A satisfying episode with various plotlines coming to fruition; this one hands over the flashback to Piper and Alex, the once-nominal leads who have become bit-part players in an ensemble show. Making a comeback is Piper's husband Larry, played by Jason Biggs, and last seen in season two. Larry is reputedly unpopular with the series' fanbase, but Biggs always brings a committed energy to the part.

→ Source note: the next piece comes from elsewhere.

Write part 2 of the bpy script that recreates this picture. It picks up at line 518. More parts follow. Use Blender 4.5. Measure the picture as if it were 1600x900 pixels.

     With various competing plotlines, the instalment ends on a high note as Taystee realises she's thrown everything away. For trivia, then look out for the opening scene where Gloria is dragged back into prison by Ouija... both of them have overdubbed dialogue without their lips moving.

1 Tied to the
Traintracks (5.8)

Dasany Kristal Gonzalez (Daya actress Dascha Polanco's real-life daughter) plays a 14-year-old Daya in this episode's flashback sequence, and it's a stunning recreation of the character. Elsewhere, Piper introduces the ethics game of "the train dilemma" to help the inmates decide whether or not they'll turn Daya in for shooting a guard. By this stage the season is well underway, with darker, more dramatic themes, and it's a shame that the series doesn't discard the more trivial episodes and start from such a strong vantagepoint. While it was perhaps hard to accept that Daya would really shoot a guard, the resolution of her character arc makes this the finest episode of the season.